Issue date: 10/21/05 Section: Opinion
Students with jobs have hectic lives, because their schedules are very intense. Some college instructors recommend two or three hours of studying for every hour a student is in class.

A seven-day week totals 168 hours. Most students have (at least) part-time jobs, but many students work full time. If a student works in the vicinity of 40 hours per week, that leaves them 128 hours left over.

Of course, one must subtract the number of hours a student spends in class, which is probably in the area of 15 hours, on average. With three hours of studying for every hour a student spends in class, that adds up to 45 hours a week of studying.

Subtract those 60 hours devoted to school from the 128 hours and you're left with 68 hours. Recently, doctors have come to a general consensus that people should sleep about nine hours every night, which would total 63 hours of sleep per week.

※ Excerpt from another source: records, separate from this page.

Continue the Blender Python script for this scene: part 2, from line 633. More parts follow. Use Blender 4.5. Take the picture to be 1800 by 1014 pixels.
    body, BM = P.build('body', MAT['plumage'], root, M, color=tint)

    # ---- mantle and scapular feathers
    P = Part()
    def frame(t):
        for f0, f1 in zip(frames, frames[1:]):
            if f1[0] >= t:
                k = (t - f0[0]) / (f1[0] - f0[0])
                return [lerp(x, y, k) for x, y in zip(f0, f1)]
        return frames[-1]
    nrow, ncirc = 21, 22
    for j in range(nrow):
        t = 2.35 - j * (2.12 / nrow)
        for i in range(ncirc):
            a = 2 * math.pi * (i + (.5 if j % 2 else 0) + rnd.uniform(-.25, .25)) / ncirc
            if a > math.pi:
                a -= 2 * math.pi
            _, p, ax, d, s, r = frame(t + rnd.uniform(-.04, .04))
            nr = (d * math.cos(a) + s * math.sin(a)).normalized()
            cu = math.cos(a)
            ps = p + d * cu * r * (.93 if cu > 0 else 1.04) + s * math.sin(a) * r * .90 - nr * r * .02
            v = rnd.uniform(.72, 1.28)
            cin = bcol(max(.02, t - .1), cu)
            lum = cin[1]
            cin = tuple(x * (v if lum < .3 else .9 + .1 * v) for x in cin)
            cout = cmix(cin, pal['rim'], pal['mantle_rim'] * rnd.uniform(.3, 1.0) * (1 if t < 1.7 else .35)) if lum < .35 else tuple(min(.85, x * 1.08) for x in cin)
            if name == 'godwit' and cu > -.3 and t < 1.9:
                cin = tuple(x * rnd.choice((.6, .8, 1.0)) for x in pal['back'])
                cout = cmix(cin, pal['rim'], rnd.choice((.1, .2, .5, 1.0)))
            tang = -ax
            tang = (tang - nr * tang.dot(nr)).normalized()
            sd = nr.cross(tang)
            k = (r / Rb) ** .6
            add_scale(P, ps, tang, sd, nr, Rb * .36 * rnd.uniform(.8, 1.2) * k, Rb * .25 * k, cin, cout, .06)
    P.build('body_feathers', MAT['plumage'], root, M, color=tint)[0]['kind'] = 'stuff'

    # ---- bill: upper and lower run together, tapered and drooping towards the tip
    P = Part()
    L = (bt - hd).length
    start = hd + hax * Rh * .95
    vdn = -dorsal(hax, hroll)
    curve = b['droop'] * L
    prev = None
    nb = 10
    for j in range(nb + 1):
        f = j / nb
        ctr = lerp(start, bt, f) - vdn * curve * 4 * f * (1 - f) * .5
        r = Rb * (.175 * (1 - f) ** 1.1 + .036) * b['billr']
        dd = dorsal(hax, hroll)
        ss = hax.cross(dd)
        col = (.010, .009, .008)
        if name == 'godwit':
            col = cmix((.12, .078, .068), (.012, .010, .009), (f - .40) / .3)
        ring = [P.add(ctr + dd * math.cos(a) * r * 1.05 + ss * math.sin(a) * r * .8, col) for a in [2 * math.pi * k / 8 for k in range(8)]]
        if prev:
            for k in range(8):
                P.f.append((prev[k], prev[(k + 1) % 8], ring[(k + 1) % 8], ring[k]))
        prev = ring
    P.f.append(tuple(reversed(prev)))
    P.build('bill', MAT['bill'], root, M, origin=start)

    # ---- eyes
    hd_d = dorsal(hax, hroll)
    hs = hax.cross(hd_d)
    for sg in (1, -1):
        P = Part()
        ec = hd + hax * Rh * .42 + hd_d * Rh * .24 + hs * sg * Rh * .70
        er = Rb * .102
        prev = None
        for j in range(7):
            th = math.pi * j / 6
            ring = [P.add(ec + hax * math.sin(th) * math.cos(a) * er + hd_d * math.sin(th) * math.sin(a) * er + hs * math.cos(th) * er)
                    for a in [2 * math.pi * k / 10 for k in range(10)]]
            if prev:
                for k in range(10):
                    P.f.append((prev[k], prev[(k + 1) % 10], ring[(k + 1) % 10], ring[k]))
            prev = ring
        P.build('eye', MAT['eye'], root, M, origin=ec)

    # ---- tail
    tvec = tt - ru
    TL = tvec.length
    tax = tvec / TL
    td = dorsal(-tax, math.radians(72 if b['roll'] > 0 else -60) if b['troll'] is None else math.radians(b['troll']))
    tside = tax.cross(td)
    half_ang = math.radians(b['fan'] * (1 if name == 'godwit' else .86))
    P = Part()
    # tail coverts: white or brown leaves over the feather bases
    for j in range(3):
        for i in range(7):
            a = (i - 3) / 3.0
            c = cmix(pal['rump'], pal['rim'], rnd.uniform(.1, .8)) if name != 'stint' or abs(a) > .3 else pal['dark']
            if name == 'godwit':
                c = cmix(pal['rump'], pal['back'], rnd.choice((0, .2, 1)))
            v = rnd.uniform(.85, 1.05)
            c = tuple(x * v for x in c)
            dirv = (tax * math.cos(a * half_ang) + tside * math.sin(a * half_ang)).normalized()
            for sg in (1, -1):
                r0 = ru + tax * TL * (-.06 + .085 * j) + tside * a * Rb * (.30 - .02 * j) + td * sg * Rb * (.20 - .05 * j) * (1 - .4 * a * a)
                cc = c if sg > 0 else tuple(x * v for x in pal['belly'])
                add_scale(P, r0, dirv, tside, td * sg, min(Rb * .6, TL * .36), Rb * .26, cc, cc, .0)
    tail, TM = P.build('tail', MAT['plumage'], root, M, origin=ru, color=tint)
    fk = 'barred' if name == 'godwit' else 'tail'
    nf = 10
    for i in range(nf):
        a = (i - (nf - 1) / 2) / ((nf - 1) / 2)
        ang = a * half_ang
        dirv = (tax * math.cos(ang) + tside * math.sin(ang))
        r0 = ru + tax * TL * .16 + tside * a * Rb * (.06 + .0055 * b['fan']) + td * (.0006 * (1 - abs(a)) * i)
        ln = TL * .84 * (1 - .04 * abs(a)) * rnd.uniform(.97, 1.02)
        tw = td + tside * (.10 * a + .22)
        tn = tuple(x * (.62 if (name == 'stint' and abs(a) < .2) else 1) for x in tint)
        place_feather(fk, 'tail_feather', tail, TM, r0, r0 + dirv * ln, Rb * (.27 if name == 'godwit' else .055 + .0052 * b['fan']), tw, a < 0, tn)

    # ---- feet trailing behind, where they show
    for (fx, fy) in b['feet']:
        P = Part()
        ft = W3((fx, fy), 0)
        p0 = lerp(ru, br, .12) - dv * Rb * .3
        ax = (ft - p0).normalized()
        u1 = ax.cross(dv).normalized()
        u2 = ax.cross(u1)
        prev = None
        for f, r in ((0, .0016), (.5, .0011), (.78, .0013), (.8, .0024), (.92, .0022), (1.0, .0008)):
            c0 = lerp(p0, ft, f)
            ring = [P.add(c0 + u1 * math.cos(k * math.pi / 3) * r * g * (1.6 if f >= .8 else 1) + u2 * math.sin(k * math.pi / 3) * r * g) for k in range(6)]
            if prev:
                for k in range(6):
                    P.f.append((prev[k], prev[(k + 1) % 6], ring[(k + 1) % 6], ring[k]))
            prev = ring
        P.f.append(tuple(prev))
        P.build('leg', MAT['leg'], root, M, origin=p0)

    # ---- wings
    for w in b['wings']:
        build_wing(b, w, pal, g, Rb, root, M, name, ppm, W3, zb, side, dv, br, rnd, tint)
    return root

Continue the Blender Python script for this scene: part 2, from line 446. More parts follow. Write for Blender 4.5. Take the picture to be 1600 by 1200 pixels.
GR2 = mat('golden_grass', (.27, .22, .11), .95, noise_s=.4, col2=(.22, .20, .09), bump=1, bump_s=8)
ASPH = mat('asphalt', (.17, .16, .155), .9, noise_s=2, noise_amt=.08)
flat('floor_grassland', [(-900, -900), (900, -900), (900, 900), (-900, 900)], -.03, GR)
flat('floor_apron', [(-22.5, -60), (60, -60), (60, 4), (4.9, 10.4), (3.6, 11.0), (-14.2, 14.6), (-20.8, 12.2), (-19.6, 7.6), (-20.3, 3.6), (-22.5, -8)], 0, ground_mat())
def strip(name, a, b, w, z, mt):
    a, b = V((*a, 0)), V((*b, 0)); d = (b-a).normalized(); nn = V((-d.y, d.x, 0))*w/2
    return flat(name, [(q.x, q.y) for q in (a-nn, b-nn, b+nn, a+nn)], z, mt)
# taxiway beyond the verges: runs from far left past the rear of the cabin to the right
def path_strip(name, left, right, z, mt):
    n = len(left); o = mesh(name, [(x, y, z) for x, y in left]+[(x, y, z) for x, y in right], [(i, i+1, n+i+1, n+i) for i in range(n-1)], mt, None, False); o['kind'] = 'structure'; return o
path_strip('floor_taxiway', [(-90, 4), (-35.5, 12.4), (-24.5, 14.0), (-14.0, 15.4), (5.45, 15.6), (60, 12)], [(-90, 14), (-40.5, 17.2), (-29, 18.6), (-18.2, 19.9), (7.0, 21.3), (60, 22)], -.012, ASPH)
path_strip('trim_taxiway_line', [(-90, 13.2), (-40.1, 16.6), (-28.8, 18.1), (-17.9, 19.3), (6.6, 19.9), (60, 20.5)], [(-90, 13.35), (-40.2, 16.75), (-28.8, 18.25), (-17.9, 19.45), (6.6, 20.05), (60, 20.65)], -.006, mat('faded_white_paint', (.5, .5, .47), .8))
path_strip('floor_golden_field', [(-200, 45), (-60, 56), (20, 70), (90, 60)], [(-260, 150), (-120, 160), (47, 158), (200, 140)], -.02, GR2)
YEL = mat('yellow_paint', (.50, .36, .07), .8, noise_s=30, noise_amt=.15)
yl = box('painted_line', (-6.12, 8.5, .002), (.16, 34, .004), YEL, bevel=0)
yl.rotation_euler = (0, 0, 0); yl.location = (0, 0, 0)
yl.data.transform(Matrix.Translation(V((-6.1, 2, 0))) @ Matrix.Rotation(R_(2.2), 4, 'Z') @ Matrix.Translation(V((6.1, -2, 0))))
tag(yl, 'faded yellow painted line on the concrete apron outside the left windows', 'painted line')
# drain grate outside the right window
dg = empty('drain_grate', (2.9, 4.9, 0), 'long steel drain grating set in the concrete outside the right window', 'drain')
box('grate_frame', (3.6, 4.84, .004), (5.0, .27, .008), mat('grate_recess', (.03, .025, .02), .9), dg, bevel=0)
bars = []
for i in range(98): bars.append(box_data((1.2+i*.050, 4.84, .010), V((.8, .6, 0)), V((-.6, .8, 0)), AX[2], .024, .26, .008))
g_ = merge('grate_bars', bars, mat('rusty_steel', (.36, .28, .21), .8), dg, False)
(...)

Here is the problem: Students spend so much time going to class, studying, and working that they only have five hours remaining for the time it takes to eat, bathe, and travel to and from work and school. There is also the "dead" time between classes at school, waiting in line at the supermarket to buy food, going to the bank to deposit a paycheck, dropping off rent, brushing teeth, and all of the other daily requirements of being a human being, not to mention relationships.

With the five remaining hours, a student could manage perhaps the most basic miscellaneous duties in life under most circumstances. It leaves absolutely no free time for many people.

Students with jobs are expected to perform adequate double-duty at their often times torturous customer-service jobs and in their college courses. Now, it is honest to presume that not all students spend 45 hours a week studying. Even so, the basic principle of such lofty expectations is still brutal for young people attempting to discover their personalities, when they don't have personal time to reflect on their development.